His most recent trip to NIU was to talk about his experience in the program along with other incarcerated and formerly incarcerated Project FLEX participants at an event called “Beyond the Ball: Reimagining the Role of Sport in Juvenile Justice.”
Diasee Scott is a 24-year-old musician from the south side of Chicago. He’s also formerly incarcerated and went through Project FLEX.
“Some of us may never have been to college, may never have stepped foot in one. But when you actually go. You get the vibe. You change your mindset and give yourself something to work towards,” said Scott.
NIU has expanded Project FLEX over the past few years. Since 2018, it’s gone from just one graduate student working on the project to a group of 10. Zach Wahl-Alexander says they’re at the youth facilities for four or five hours, sometimes four days a week.
Most programs at the facility are only once a week, so Scott says the amount of time NIU grad students spend with the incarcerated youth really helps build relationships and trust.
“They treat you like an actual person. And they don’t look at you as far as your situation or what you’re going through. They respect your privacy and respect your opinion,” he said.
Another participant is also 19 and has been incarcerated for four years. He’s in his last year. Which means he’ll be getting out soon, maybe looking at colleges. His Project FLEX friends hope he’ll choose to become a Huskie at NIU.
He spent the first year and a half with project FLEX standing off to the side, slowly getting to know people before he started actively participating. He says Project FLEX members like Dr. Jacobs would come talk to him, remember his name every week, show they actually cared.
A lot of the activities at the project are based around communication skills. It’s hard to win team sports without them. And they teach lessons that will help in their everyday lives.
But for Project FLEX alum Malcolm Turner, it was also nice to come and let go of the stress of being in jail, being locked up and away from your friends and your family.
“I looked at it like, man, I’m gonna do this boxing and blow off some steam — and I did. I took that boxing and ran with it. And it helped me become a better person,” said Turner.
Professor Zach Wahl-Alexander says he thinks Project FLEX does make a positive impact on the outcomes of the youth that go through it. He hopes they can expand too. He wants to bring Project FLEX to the two youth centers they’re not in and even replicate it in other states.
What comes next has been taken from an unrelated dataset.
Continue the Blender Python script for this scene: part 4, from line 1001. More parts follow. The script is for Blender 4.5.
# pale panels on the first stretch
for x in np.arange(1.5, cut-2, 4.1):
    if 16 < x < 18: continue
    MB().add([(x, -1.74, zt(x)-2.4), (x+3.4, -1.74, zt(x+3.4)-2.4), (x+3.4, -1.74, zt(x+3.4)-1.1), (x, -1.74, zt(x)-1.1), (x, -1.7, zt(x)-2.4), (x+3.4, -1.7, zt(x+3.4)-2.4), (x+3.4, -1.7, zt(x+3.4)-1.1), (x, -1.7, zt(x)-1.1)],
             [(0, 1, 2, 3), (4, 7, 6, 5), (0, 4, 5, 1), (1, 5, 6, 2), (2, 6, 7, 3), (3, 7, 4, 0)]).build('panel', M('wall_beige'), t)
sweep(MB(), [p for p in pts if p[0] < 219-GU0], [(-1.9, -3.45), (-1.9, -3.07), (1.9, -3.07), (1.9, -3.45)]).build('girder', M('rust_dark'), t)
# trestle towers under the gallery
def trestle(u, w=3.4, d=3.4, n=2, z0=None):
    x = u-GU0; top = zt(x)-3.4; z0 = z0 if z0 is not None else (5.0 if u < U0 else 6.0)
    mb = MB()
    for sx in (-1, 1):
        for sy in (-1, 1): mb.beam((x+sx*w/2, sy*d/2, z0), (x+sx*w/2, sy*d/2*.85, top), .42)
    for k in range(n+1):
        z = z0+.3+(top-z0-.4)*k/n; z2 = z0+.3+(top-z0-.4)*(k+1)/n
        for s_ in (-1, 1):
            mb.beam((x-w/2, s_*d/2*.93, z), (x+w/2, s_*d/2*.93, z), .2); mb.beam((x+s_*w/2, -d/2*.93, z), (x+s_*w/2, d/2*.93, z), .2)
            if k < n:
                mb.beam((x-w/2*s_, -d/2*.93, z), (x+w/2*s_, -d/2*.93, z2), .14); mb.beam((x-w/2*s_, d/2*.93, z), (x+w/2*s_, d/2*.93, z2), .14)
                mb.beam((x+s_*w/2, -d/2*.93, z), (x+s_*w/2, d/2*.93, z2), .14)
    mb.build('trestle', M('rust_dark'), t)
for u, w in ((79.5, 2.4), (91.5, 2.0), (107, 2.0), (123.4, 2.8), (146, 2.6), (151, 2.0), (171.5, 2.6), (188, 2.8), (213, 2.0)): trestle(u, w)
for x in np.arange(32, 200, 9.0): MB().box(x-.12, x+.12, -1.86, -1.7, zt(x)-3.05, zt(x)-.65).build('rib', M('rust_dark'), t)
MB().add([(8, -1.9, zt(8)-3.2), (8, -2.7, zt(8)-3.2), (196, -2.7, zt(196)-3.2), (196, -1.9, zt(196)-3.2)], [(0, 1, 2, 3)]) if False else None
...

A decade ago, 1,200 young people were locked up in youth centers in Illinois. Now, that number is around 100. There’s also a movement in Illinois aiming to get that number to zero in favor of community investment.
For the incarcerated young people like the teen who was inspired by his trips to NIU, Project FLEX helps him, for the first time, feel excited about the possibilities in his future; his education and what he can do with his life after he gets out.
“I’d be thinking about the small things,” he said. “Like am I gonna run out the gates? Am I going to skip? What am I supposed to feel at that moment? Then to see my family and just knowing we don’t have somebody watching this. I’m home. It’s back. We’re back.”
And maybe, with the help of Project FLEX, a way forward.